Don’t ask Germans (or other Europeans, for that matter) to comment on America’s energy position. They’re fed up, for a lot of good reasons. But whether the U.S. changes course or not, leaders like Jürgen Tritten, Germany’s environment minister, are holding to a pledge that if the European Union adopts 30 percent cuts in carbon emissions by 2020, Germany will adopt 40 percent cuts. (Current E.U. targets of 15 to 30 percent cuts for that period have not yet been written into law.) And while the binding Kyoto agreement requires countries to cut emissions by 8 percent from 1990 levels by 2012, Germany has already cut its levels by 19 percent. Call it Green one-upmanship; the goal, says Tritten, is to continue “making Germany the world leader in alternative energy and in taking action against global warming.”

If the Christian Democratic Union, led by a scowling, Thatcher-esque Angela Merkel, rides the national mood of discontent over unemployment and policy gridlock to power this autumn, the likelihood is that they will seek not to completely reverse Germany’s nuclear phaseout, but to prolong the lifespan of its remaining reactors. What is certain to Lutz Metz, an energy-policy professor at Berlin’s Freie University, is that the CDU will bring “very naive policies” to the table. “The Christian Democrats want the security of power plants to define the length of their running time,” Metz says. “That means more security checks of existing plants, rather than changing the structure and phasing out plant use entirely.” By convincing Germans that their remaining atomic plants operate under safe conditions, conservatives may try to keep the nuclear industry in business as long as possible — if not preventing, then at least delaying, its demise.

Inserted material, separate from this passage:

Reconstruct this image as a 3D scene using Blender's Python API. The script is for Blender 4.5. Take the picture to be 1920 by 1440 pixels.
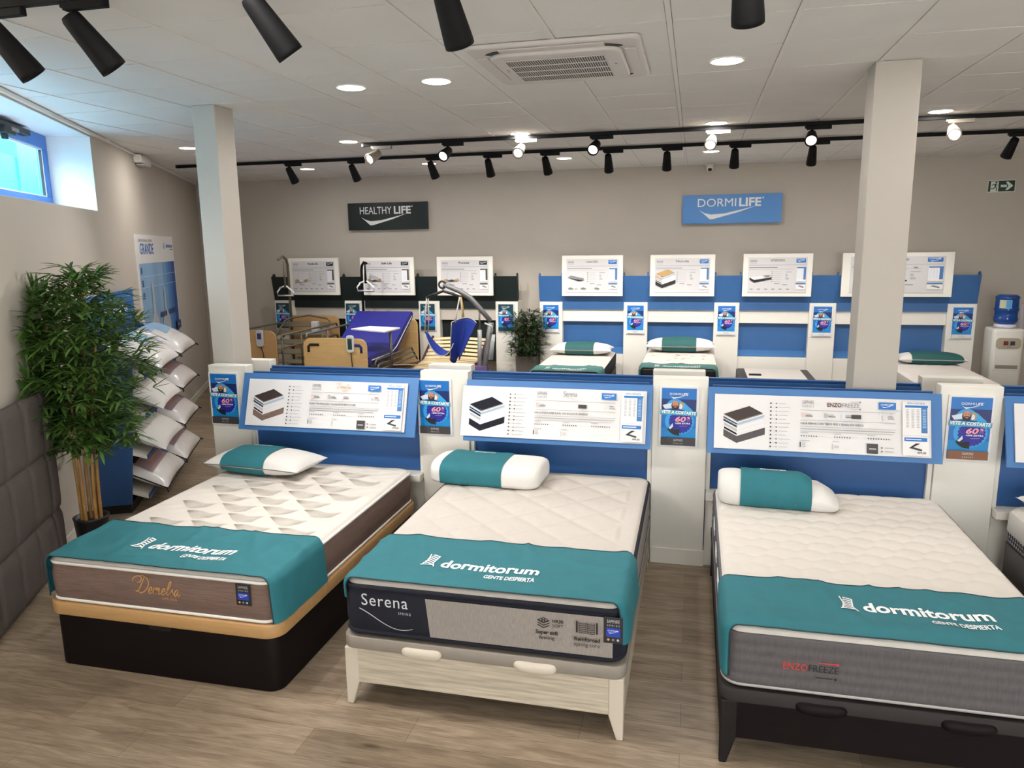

But as fuel prices continue to rise, in a sense it doesn’t much matter which political party takes office in September, because Germany’s development of renewables will become an economic, not just an environmental, priority. To come back to Hennicke of the Wuppertal Institute: “A big electricity producer is not interested in the source of his electricity. He is interested in the source of his profit. Whether it comes from nuclear or wind or coal doesn’t matter, as long as the profit rate is high enough.”

And that is the secret behind Germany’s energy revolution: free-market thinking holds it all together. With the government requiring consumers to pay more for clean energy that will save them money in the long run, the renewables industry got the bump it needed. Unlike in the U.S., where scientists, economists, environmental pundits, and even an occasional brave politician have been talking about the renewables revolution for years without making much progress, in Germany that transition is visibly, and heatedly, under way.

No matter what happens in the next election, the Greens have made good use of their seven years in office alongside the Social Democratic Party. Already, China has adopted elements of the Renewable Energy Sources Act to fit its own power-scheme model. In November, an international renewables conference in Beijing will explore strategies that China and other developing countries might use to accelerate into an alternative-energy future. The world’s “developed” countries would do well to take note.